The entertainer Ken Dodd was knighted in the new year honours, in part because of a grassroots campaign of letter writing and petitions by his fans, who felt that he had been over looked for years.  Celebrities such as David Beckham or very wealthy individuals who want OBEs or knighthoods often turn to their agents, reputation managers and PR men to try and drive through their applications.

The ability to pay a professional to prepare the nomination form and drum up the necessary letters of support vies a distinct advantage over someone proposing and honour of an ordinary member of the public.

Mr Llewellyn-Slade, a former PR man, set up his firm a decade ago after identifying “a need for an organisation which helps people to nominate their friends, family, business and community contacts for Queen’s honours”.  Since then he said he had helped more than 600 people to prepare their applications with a success rate of more than 60 per cent, compared to a one in ten chance for an amateur application.

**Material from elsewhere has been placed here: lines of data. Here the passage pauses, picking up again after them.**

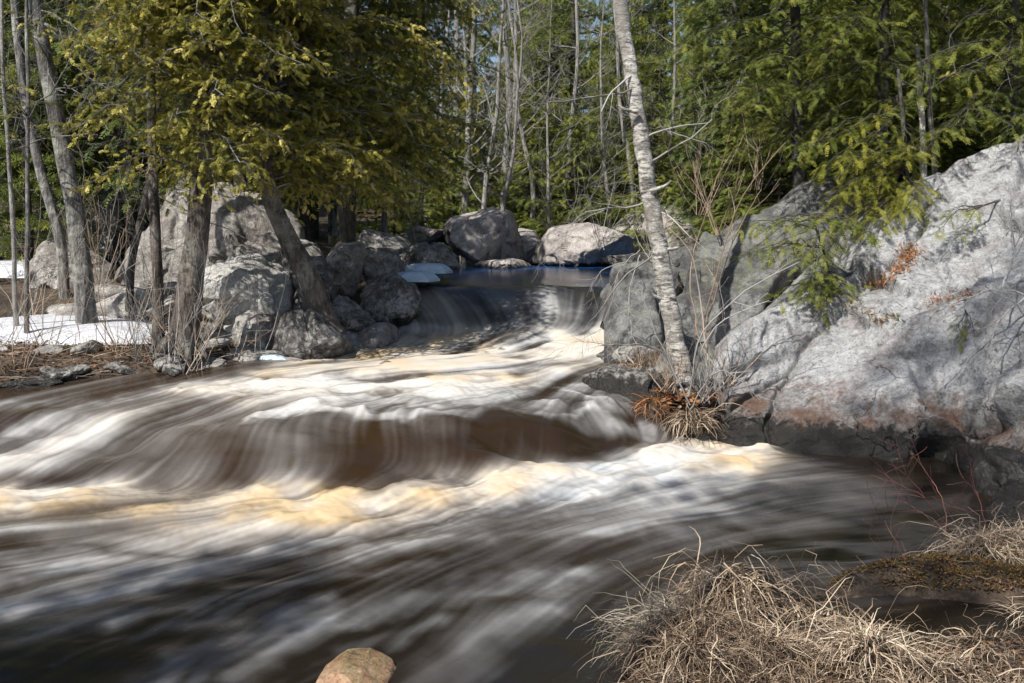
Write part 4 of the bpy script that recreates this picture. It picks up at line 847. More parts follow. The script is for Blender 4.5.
# upright cedar clump, left
def foreground_cedar(stems, label, boughs, bark='bark_cedar', name='cedar_tree', leaf='cedar_leaf', T=T_CED, sc=1.0, rootsn=6, twig=.42, keep=1.0, deadb=8):
    """stems: list of (pixel path with depth, r0, r1); boughs: list of (start, end) world points"""
    b0 = at(*stems[0][0][0]); root = empty(name, b0, label, 'tree'); tr = MB()
    for pts, r0, r1 in stems:
        P = px_path(pts, 40); t = np.linspace(0, 1, 40); P[2:] += np.stack([.025 * fbm(np.stack([t * 5, t * 0 + r0 * 99, t * 0], -1), 2), t * 0, t * 0], -1)[2:]
        tube(tr, P - b0, r1 + (r0 - r1) * (1 - t) ** 1.1 + .5 * r0 * np.exp(-t * 28), 14, random.random(), .22)
        if rootsn:
            bb = P[0] - b0
            for k in range(rootsn):
                a = k / rootsn * 6.28 + random.uniform(-.3, .3); d = np.array([math.cos(a), math.sin(a), 0]); L = random.uniform(.08, .25)
                tube(tr, curve([bb + [0, 0, .25], bb + d * r0 * 1.3 + [0, 0, .08], bb + d * (r0 + L * .6) + [0, 0, -.03], bb + d * (r0 + L) + [0, 0, -.14]], 8), np.linspace(r0 * .5, .012, 8), 6, random.random(), .2)
    fol = Fol(); wood = MB()
    for a, b in boughs:
        a = a - b0; b = b - b0; L = np.linalg.norm(b - a); mid = (a + b) / 2 + [0, 0, .16 * L]; P = curve([a, mid, b], 9, .03 * L)
        tube(wood, P, np.linspace(.005 + .005 * L, .0025, 9), 4, random.random())
        bough(P, fol, wood, twig, .075, .048, .38, sc, .10, .003, .75, random.choice((.3, .45, .6)), keep=keep)
    for k in range(deadb):
        a, b = random.choice(boughs); a = a - b0; d = unit((b - b0) - a + rng.normal(0, .4, 3)); branching(wood, a + d * .02, d, random.uniform(.7, 1.6), .009, 3, .6, 0, 4, (2, 4), .2)
    tr.build('trunk', M[bark], root); wood.build('branches', M['bark_grey'], root)
    if fol.P: cr = MB(); fol.flush(cr, T); cr.build('crown', M[leaf], root, smooth=False)
    return root
def rand_boughs(n, axis, box, depth, L=(.9, 2.0), mask=None, far_px=9999, far_y=12.3):
    """tips spread through a part of the view's volume, each one tied back to the stem"""
    out = []; axis = px_path(axis, 40)
    while len(out) < n:
        px = random.uniform(box[0], box[2]); py = random.uniform(box[1], box[3])
        if mask and not mask(px, py): continue
        y = random.uniform(*depth)
        if px > far_px: y = random.uniform(far_y, depth[1] + .4)
        tip = at(px, py, y); k = np.argmin(np.abs(axis[:, 2] - (tip[2] + random.uniform(.0, .7)))); a = axis[k]
        v = tip - a; ln = np.linalg.norm(v)
        if ln < .5 or ln > 3.6: continue
        out.append((a, tip))
    return out
stemA = [(182,352,10.6),(188,300,10.6),(195,240,10.6),(204,150,10.6),(208,60,10.6),(212,-60,10.6),(216,-260,10.6)]
stemB = [(160,356,10.75),(158,300,10.8),(154,220,10.8),(152,120,10.9),(150,0,11),(146,-200,11)]
def maskA(px, py):
    if vnoise(np.array([px / 42., py / 34., 3.])) > .42: return False
    lim = np.interp(px, [40, 90, 130, 180, 240, 290, 330], [190, 215, 190, 215, 235, 205, 160]); return py < lim - 12
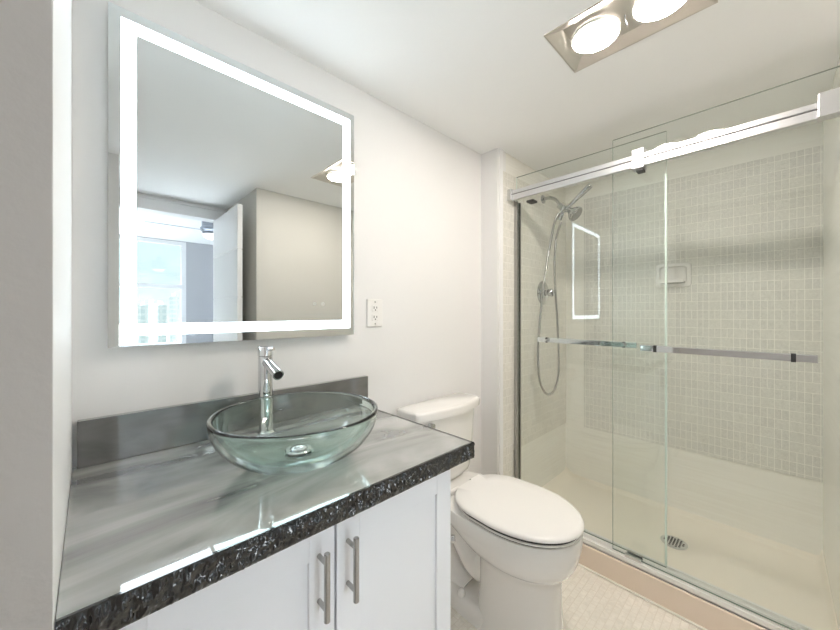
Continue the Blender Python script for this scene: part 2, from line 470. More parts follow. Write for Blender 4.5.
# ================================================================ SHOWER BASE
mb = MB().box(1.725, 1.832, YN, YE-0.008, 0, 0.11, 0.003)
cb = struct('trim_shower_curb', mb, M['curb'], 'tan stone curb in front of the shower', 'curb')
struct('trim_curb_caulk', MB().box(1.716, 1.7255, YN, YE-0.01, 0, 0.009, 0.003), M['caulk'], 'white caulk line along the foot of the curb', 'caulk line')
pan = thing('shower_pan', 'cream shower pan with a round chrome drain, behind the glass', 'shower pan', (2.16, 0.45, 0))
# pan: floor gently dished towards the drain, coved up at the back and far end
DX, DY = 2.17, 0.36
def panz(x, y):
    d = math.hypot((x-DX)/0.32, (y-DY)/0.62)
    z = 0.046 + 0.010*min(1.0, d)
    def cove(t, wd, hh):
        t = max(0.0, min(1.0, 1 - t/wd)); return hh*t*t
    z += cove(XB-x, 0.025, 0.02) + cove(YE-0.006-y, 0.075, 0.035) + cove(y-YN, 0.02, 0.04)
    return z
mb = MB().grid(lambda u, v: (1.832+(XB-1.832)*u, YN+(YE-YN)*v, panz(1.832+(XB-1.832)*u, YN+(YE-YN)*v)), 60, 110)
obj('pan_floor', mb, M['pan'], pan, smooth=True, angle=60, fix=False)
dz = 0.049
mb = MB().lathe([(0.0, 0), (0.056, 0.0), (0.058, 0.003), (0.052, 0.0055), (0.0, 0.0045)], (DX, DY, dz), n=40)
dn = obj('drain', mb, M['chrome'], pan, smooth=True)
mb = MB()
for ix in range(-4, 5):
    for iy in range(-4, 5):
        x, y = ix*0.0150 + (0.0075 if iy % 2 else 0), iy*0.0130
        if math.hypot(x, y) < 0.044:
            mb.cyl((DX+x, DY+y, dz+0.004), (DX+x, DY+y, dz+0.0062), 0.0050, n=8)
obj('drain_hole', mb, M['slot'], dn)

# ================================================================ SHOWER ENCLOSURE
enc = thing('shower_enclosure', 'frameless sliding glass shower door with chrome rail and bars', 'shower door', (1.76, 0.45, 0.11))
mb = MB()
mb.box(1.733, 1.828, YN, YE-0.008, 0.11, 0.116)
for a, b, h in ((1.733, 1.742, 0.136), (1.779, 1.786, 0.132), (1.818, 1.828, 0.128)):
    mb.box(a, b, YN, YE-0.008, 0.11, h, 0.001)
obj('bottom_track', mb, M['track'], enc)
rz0, rz1 = H+0.636, H+0.690
mb = MB().box(1.722, 1.738, YN+0.06, YE-0.010, rz0, rz0+0.029, 0.002).box(1.722, 1.738, YN+0.06, YE-0.010, rz0+0.0335, rz1, 0.002)
rail = obj('top_rail', mb, M['alu'], enc)
obj('rail_groove', MB().box(1.7265, 1.737, YN+0.061, YE-0.011, rz0+0.028, rz0+0.0345), M['groove'], rail)
obj('rail_wall_bracket', MB().box(1.700, 1.752, YE-0.032, YE-0.008, rz0-0.006, rz1+0.004, 0.003), M['chrome'], enc)
obj('rail_wall_bracket', MB().box(1.704, 1.750, YN, YN+0.062, rz0-0.003, rz1+0.022, 0.003), M['alu'], enc)
A_y0, A_y1 = 1.80*((246-0.6943*246)/(237.5+0.7197*246)), YE-0.010
pa = obj('far_glass_panel', MB().box(1.796, 1.804, A_y0, A_y1, H-1.113, H+0.788), M['glass'], enc, edge_mat=[M['glass_edge_light'], M['glass_edge']], edge_axis=0)
piv = Vector((1.80, A_y1, 0))
rm = Matrix.Translation(piv - wloc(enc)) @ Matrix.Rotation(math.radians(0.55), 4, 'Z') @ Matrix.Translation(wloc(enc) - piv)
pa.data.transform(rm)
pa['label'] = 'glass panel nearest the shower head'
B_y1 = 1.76*((246-0.6943*192.7)/(237.5+0.7197*192.7))
pb = obj('near_glass_panel', MB().box(1.756, 1.764, YN+0.004, B_y1, H-1.106, H+0.802), M['glass'], enc, edge_mat=M['glass_edge'], edge_axis=0)
pb['label'] = 'glass panel at the right of the photo'
sl = MB().box(1.7935, 1.8065, A_y0-0.002, A_y0+0.005, H-1.10, H+0.60)
sl = obj('edge_highlight', sl, M['highlight'], enc); sl.data.transform(rm)  # pale strip laid on the glass edge to paint its bright highlight
obj('wall_channel', MB().box(1.776, 1.790, YE-0.028, YE-0.008, 0.115, H+0.64, 0.001).box(1.810, 1.822, YE-0.028, YE-0.008, 0.115, H+0.64, 0.001), M['nickel'], enc)
# clamps hanging the panels from the rail
def clamp(y, xg, zt=0.0):
    mb = MB().box(1.708, xg+0.004, y-0.022, y+0.024, rz0-0.012, rz1+0.018+zt, 0.002)
    c = obj('rail_clamp', mb, M['clamp'], enc)
    obj('clamp_foot', MB().box(1.712, xg, y-0.018, y+0.010, rz0-0.024, rz0-0.013, 0.002), M['darkchrome'], c)
    return c
def y_at(u, x):
    t = u-420; return x*(246-0.6943*t)/(237.5+0.7197*t)
clamp(y_at(638, 1.712), 1.756)
mb = MB().box(1.745, 1.796, y_at(530, 1.75)-0.02, y_at(530, 1.75)+0.02, rz0-0.028, rz0-0.016, 0.002)
obj('rail_clamp', mb, M['darkchrome'], enc)
# bars
zb = H-0.156
def towel_bar(name, x, y0, y1, xg, label):
    mb = MB().box(x-0.006, x+0.006, y0, y1, zb-0.0135, zb+0.0135, 0.002)
    b = obj(name, mb, M['chrome'], enc); b['label'] = label
    for y in (y0+0.055, y1-0.055):
        obj('bar_post', MB().cyl((min(x, xg), y, zb), (max(x, xg), y, zb), 0.009), M['chrome'], b, smooth=True)
        obj('bar_collar', MB().box(x-0.008, x+0.008, y-0.006, y+0.006, zb-0.0145, zb+0.0145, 0.001), M['darkchrome'], b)
    return b
towel_bar('towel_bar', 1.725, y_at(818, 1.725), y_at(640, 1.725), 1.756, 'chrome bar on the near panel')
towel_bar('pull_bar', 1.835, y_at(637, 1.835), y_at(537.5, 1.835), 1.804, 'chrome bar on the far panel')
gy = y_at(633, 1.745)
obj('bottom_guide', MB().box(1.736, 1.752, gy-0.032, gy+0.032, 0.117, 0.150, 0.003).box(1.767, 1.777, gy-0.032, gy+0.032, 0.117, 0.150, 0.002), M['chrome'], enc)

# ================================================================ SOAP DISH
sdh = thing('soap_dish', 'white ceramic soap dish fixed to the shower back wall', 'soap dish', (XB-0.006, 0.418, H+0.15))
mb = MB()
def rr(y0, y1, z0, z1, r, x, n=6):
    out = []
    for cy, cz, a0 in ((y1-r, z1-r, 0), (y0+r, z1-r, PI/2), (y0+r, z0+r, PI), (y1-r, z0+r, 1.5*PI)):
        for k in range(n+1):
            a = a0 + PI/2*k/n; out.append((x, cy+r*math.cos(a), cz+r*math.sin(a)))
    return out
X0 = XB-0.006
mb.loft([rr(0.332, 0.504, H+0.147, H+0.288, 0.02, X0), rr(0.332, 0.504, H+0.147, H+0.288, 0.02, X0-0.008), rr(0.337, 0.499, H+0.152, H+0.283, 0.02, X0-0.013),
         rr(0.352, 0.484, H+0.167, H+0.270, 0.015, X0-0.013), rr(0.357, 0.479, H+0.172, H+0.265, 0.014, X0-0.003)])
obj('backplate', mb, M['porcelain'], sdh, smooth=True)
mb = MB().box(X0-0.055, X0-0.004, 0.36, 0.476, H+0.170, H+0.180, 0.004, 3).box(X0-0.060, X0-0.052, 0.36, 0.476, H+0.170, H+0.192, 0.003, 3)
obj('tray', mb, M['porcelain'], sdh, smooth=True)

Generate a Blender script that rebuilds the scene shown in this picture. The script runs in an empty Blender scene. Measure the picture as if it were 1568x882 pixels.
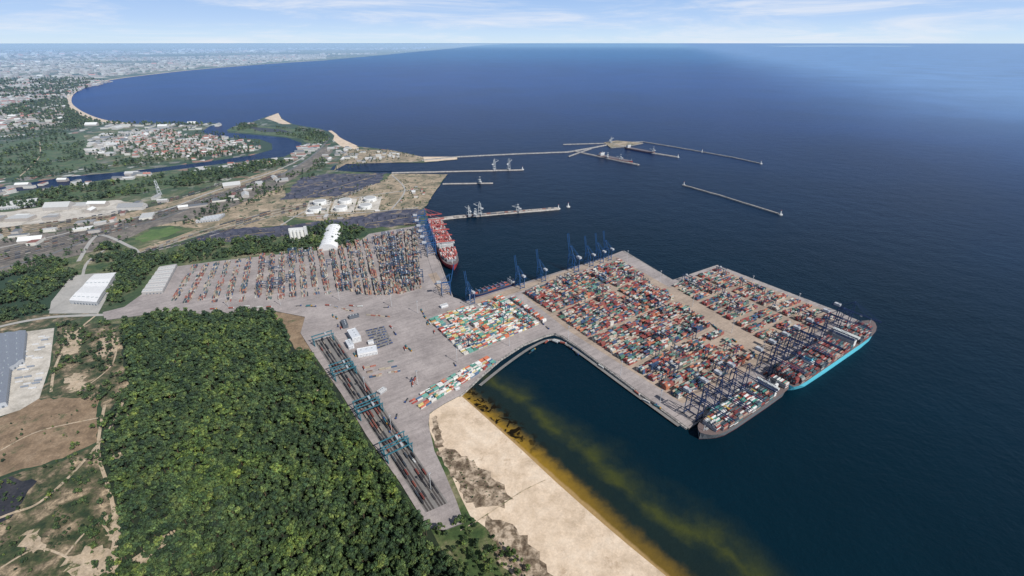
import bpy, bmesh, math, random
import numpy as np
from mathutils import Vector
from mathutils.geometry import delaunay_2d_cdt
random.seed(7)
H=630.0                      # camera height, metres
SC=bpy.context.scene
# ---------- image pixels -> metric ground coordinates, unprojected through the camera ----------
def G(u,v,z=0.0):
    w=v-65.0
    return ((H-z)*(u-784)/(0.891*w),(H-z)*(928.8/w-0.51))
def GP(pts,z=0.0): return [G(u,v,z) for u,v in pts]
# ---------- node helpers ----------
def newmat(name):
    m=bpy.data.materials.new(name); m.use_nodes=True
    nt=m.node_tree; b=nt.nodes['Principled BSDF']
    return m,nt,b
def pos(nt):
    return nt.nodes.new('ShaderNodeNewGeometry').outputs['Position']
def noise(nt,scale,detail=4,rough=.6,vec=None,dist=0):
    n=nt.nodes.new('ShaderNodeTexNoise'); n.inputs['Scale'].default_value=scale
    n.inputs['Detail'].default_value=detail; n.inputs['Roughness'].default_value=rough
    n.inputs['Distortion'].default_value=dist
    nt.links.new(vec if vec else pos(nt),n.inputs['Vector']); return n.outputs['Fac']
def ramp(nt,fac,stops,interp='LINEAR'):
    r=nt.nodes.new('ShaderNodeValToRGB'); r.color_ramp.interpolation=interp
    e=r.color_ramp.elements
    while len(e)<len(stops): e.new(.5)
    for i,(p,c) in enumerate(stops):
        e[i].position=p
        if isinstance(c,(int,float)): c=(c,c,c)
        e[i].color=(c[0],c[1],c[2],1)
    nt.links.new(fac,r.inputs[0]); return r.outputs[0]
def mix(nt,fac,a,b,mode='MIX'):
    n=nt.nodes.new('ShaderNodeMix'); n.data_type='RGBA'; n.blend_type=mode
    for s,val in ((0,fac),(6,a),(7,b)):
        if hasattr(val,'node'): nt.links.new(val,n.inputs[s])
        elif s==0: n.inputs[0].default_value=val
        else: n.inputs[s].default_value=(val[0],val[1],val[2],1)
    return n.outputs[2]
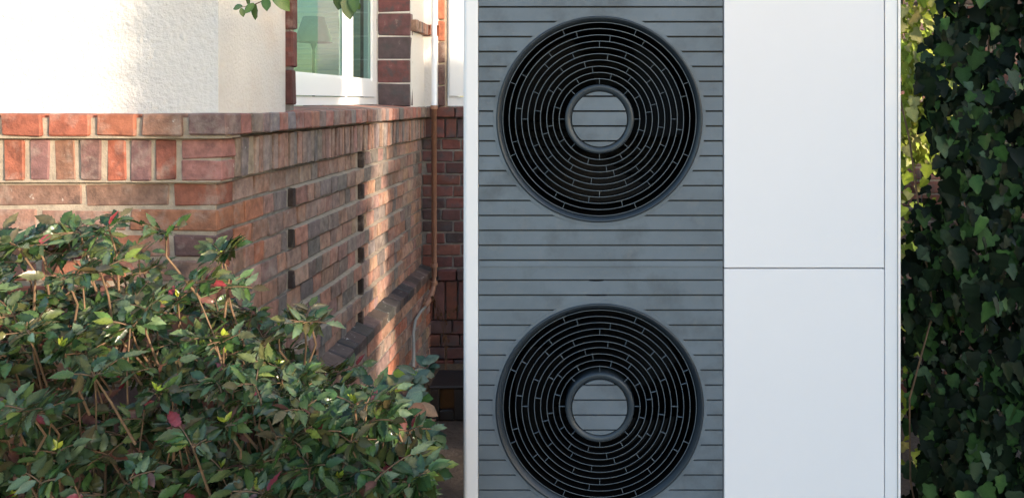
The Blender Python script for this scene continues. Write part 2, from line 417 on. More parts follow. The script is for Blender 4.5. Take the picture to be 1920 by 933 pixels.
# --- back window (frame seen edge-on beside the heat pump)
wb_ = hpart(MB().box(-.966, .40, YB+.03, YB+.10, 1.470, 1.528).box(-.966,.40,YB+.03,YB+.10,2.7,2.78).box(-.966,-.90,YB+.03,YB+.10,1.528,2.7).box(.34,.40,YB+.03,YB+.10,1.528,2.7).build('window', M_upvc))
m = MB()
for a in ((-.95,.385,1.534,1.64),(-.95,.385,2.6,2.69),(-.95,-.80,1.64,2.6),(.29,.385,1.64,2.6)): m.box(a[0],a[1],YB+.012,YB+.06,a[2],a[3])
m.build('sash', M_upvc, wb_); MB().box(-.805,.295,YB+.04,YB+.046,1.635,2.605).build('pane', M_glass, wb_)
hpart(MB().box(.402,1.3,YB+.008,YB+.25,1.4525,ZR).box(-.97,.402,YB+.008,YB+.25,2.782,ZR).build('rendered_wall', M_plaster))
# --- room behind the side window, with an opening added overhead to brighten it
room = hpart(MB().box(-3.35,-1.33,5.9,6.0,.9,3.2).box(-3.38,-3.3,2.5,5.9,.9,3.2).box(-3.3,-1.33,2.51,5.9,.80,.90).box(-1.42,-1.332,2.51,5.9,.9,1.47)
             .box(-1.42,-1.332,4.62,5.9,1.471,3.2).box(-1.42,-1.332,2.51,2.87,1.471,3.2).box(-3.3,-1.43,2.51,3.3,3.1,3.2).build('room', M_room))
hpart(MB().box(-1.72,-1.335,2.9,4.6,1.43,1.468).build('inner_sill', M_upvc))
roof = hpart(MB().box(-3.6,-1.0,2.1,2.9,ZR,ZR+.1).box(-1.33,-1.0,2.9,5.2,ZR,ZR+.1).build('roof_edge', M_conc))
bl = tag(empty('venetian_blind', (-2.0, 5.3, 1.3)), 'pale slatted blind seen through the house window behind the lamp', 'blind')
m = MB()
for k in range(36):
    z = k*.036; m.add(([(-.75,-.012,z-.012),(.75,-.012,z-.012),(.75,.012,z+.014),(-.75,.012,z+.014)],[(0,1,2,3)]))
tag(m.build('slats', M_blind, bl), kind='stuff')
MB().box(-.76,.76,-.02,.02,1.30,1.34).build('head_rail', M_upvc, bl)
for x in (-.5,.5): mk('cord', *tube([(x,-.02,-.02),(x,-.02,1.3)], .0015, 5), M_upvc, bl)
P = W(588, 137, 4.2)
lamp = tag(empty('table_lamp', (P.x, P.y, 1.468)), 'table lamp with dark conical shade standing inside the house window', 'lamp')
rot = Matrix.Rotation(PI/2, 4, 'X')
def zl(prof, n=32): V, Fc = lathe(prof, n); return [(p[0], p[2], p[1]) for p in V], Fc
mk('base', *zl([(0,.03),(.05,.028),(.055,.0),(0,0)]), M_shade, lamp, smooth=True)
mk('stem', *zl([(.007,.02),(.007,.36)],12), M_shade, lamp, smooth=True)
mk('collar', *zl([(.007,.31),(.016,.34),(.016,.36),(.007,.37)],12), M_shade, lamp, smooth=True)
mk('lamp_shade', *zl([(.098,.352),(.094,.37),(.055,.49),(.053,.488),(.092,.369),(.096,.352)],40), M_shade, lamp, smooth=True)

# ------------------------------------------------------------------ drain pipe and hose
pipe = tag(empty('drain_pipe', (-1.02, 4.82, .5)), 'thin drain pipe, white above and brown below, in the corner of the brick walls', 'pipe')
def pl(v): return [(p[0]+1.02, p[1]-4.82, p[2]-.5) for p in v]
a = W(814, 200, 4.80); xp, yp = a.x, 4.80
V, Fc = tube([(xp,yp,1.47),(xp,yp,3.4)], .0165, 14); mk('white_pipe', pl(V), Fc, M_upvc, pipe, smooth=True)
pts = [(xp,yp,1.475),(xp,yp,.42)]
e = W(797, 575, 4.66)
for t in (0,.2,.4,.6,.8,1): 
    pts.append((xp+(e.x-xp)*t**1.8, yp+(e.y-yp)*t, .36+(e.z-.36)*(t**.8)))
V, Fc = tube(pts, .0165, 14); mk('brown_pipe', pl(V), Fc, M_copper, pipe, smooth=True)
for z in (1.452,.47,.36): 
    V, Fc = tube([(xp,yp,z),(xp,yp,z+.022)], .0225, 14); mk('collar', pl(V), Fc, M_copper, pipe)
for z in (1.46,.37): V, Fc = box(xp-.008,xp+.008,yp,YB-.0,z,z+.012); mk('bracket', pl(V), Fc, M_darkbox, pipe)
hp = [e+Vector((.005,.0,.002)), e+Vector((-.02,-.03,-.02)), W(779,600,4.45), W(775,625,4.35), W(776,660,4.3), W(775,700,4.2), W(773,760,4.15), W(774,800,4.12)]
hose = mk('hose', *tube(hp, .009, 8), M_hose, smooth=True); tag(hose, 'grey hose hanging from the lower end of the drain pipe', 'hose')

# ------------------------------------------------------------------ heat pump
YP = 1.94; sp = YP/F
def hx(px): return (px-PX)*sp
def hz(py): return EYE-(py-PY)*sp
ZB, ZTOP, YBK = hz(1022), hz(-36), YP+.46
pump = empty('heat_pump', (.21, YP+.23, .16)); PINV = Matrix.Translation((-.21,-YP-.23,-.16))
tag(pump, 'large white heat pump unit with grey slatted front and two round black fans', 'heat pump')
def pp(o): o.parent = pump; o.matrix_parent_inverse = PINV; return o
def rounded_col(x0, x1, r, flip):
    """vertical corner profile with a rounded front outer edge, from front to back"""
    pts = []
    if flip: pts = [(x1, YP+.012),(x1,YP-.002)] + [(x0+r-r*math.sin(t), YP-.002+r-r*math.cos(t)) for t in [PI/2*i/8 for i in range(9)]] + [(x0, YBK),(x0+.02,YBK)]
    else: pts = [(x0, YP+.012),(x0,YP-.002)] + [(x1-r+r*math.sin(t), YP-.002+r-r*math.cos(t)) for t in [PI/2*i/8 for i in range(9)]] + [(x1, YBK),(x1-.02,YBK)]
    n = len(pts); V = [(x,y,ZB) for x,y in pts]+[(x,y,ZTOP) for x,y in pts]
    return V, [(i,i+1,n+i+1,n+i) for i in range(n-1)]
o = pp(mk('corner_post', *rounded_col(hx(868), hx(896.5), .012, True), M_white)); 
o = pp(mk('corner_post', *rounded_col(hx(1659), hx(1690.5), .010, False), M_white))
pp(MB().box(hx(1681.5), hx(1683), YP-.0035, YP, ZB, ZTOP).build('trim_strip', M_conc))
pp(MB().box(hx(868)+.001, hx(1690)-.001, YP+.004, YBK-.001, ZTOP+.0005, ZTOP+.03).build('lid', M_white))
pp(MB().box(hx(870), hx(1688), YP+.01, YBK-.001, ZB-.03, ZB-.0005).build('base_tray', M_slat))
pp(MB().box(hx(870), hx(1688), YBK-.012, YBK-.002, ZB, ZTOP).build('back_panel', M_coil))
pp(MB().box(hx(1352), hx(1355), YP+.02, YBK-.02, ZB, ZTOP).build('partition', M_black))
# service panels
def cpanel(x0,x1,z0,z1,y,name,m):
    V, Fc = cbox(x1-x0, .016, z1-z0, .0016, 0); pp(mk(name, V, Fc, m, None, loc=((x0+x1)/2, y+.008, (z0+z1)/2)))
cpanel(hx(1357.3), hx(1657.6), hz(502)+.0003, ZTOP, YP-.001, 'service_panel', M_panel)
cpanel(hx(1357.3), hx(1658.2), ZB, hz(504), YP-.0005, 'service_panel', M_panel)
pp(MB().box(hx(1354), hx(1664), YP+.0155, YP+.02, ZB, ZTOP).build('panel_backing', M_black))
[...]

He offers a free assessment of the nominated person’s chances before taking on an application and maintains that he is not afraid to “politely dissuade” those who he thinks will not be successful.  Fees at Awards Intelligence start at £3,900 plus VAT and rise to £19,000 plus VAT depending on the amount of work required to compile the application and provide letters of support.  Mr Llewellyn-Slade said: “We don’t lobby anyone, there are no meetings or wining and dining.  The committees, in my experience, take their work very seriously and conduct rigorous scrutiny.”

Whitehall sources insist that it is not enough simply to be a celebrity, the application “has to make a strong case” why someone should be decorated.  A wealthy person whose application discloses that they make large but anonymous donations to charitable causes is likely to be looked upon more favourably than a high-profile donor who give less of their personal worth.

Once recommendations are made by a sub-committee they are considered by the main honours committee.  Before being forwarded to Downing Street, “probity checks” are carried out by a number of state agencies depending on the individual and the reasons for their award.

The Cabinet Office said that these final checks “try to minimise the risk that prospective candidates have behaved in ways likely to bring the system into disrepute”.  Revenue & Customs is regularly consulted over awards to wealthy individuals whose tax affairs are routinely scrutinised.  “The superrich can be turned down: it shows the system is working,” said one source.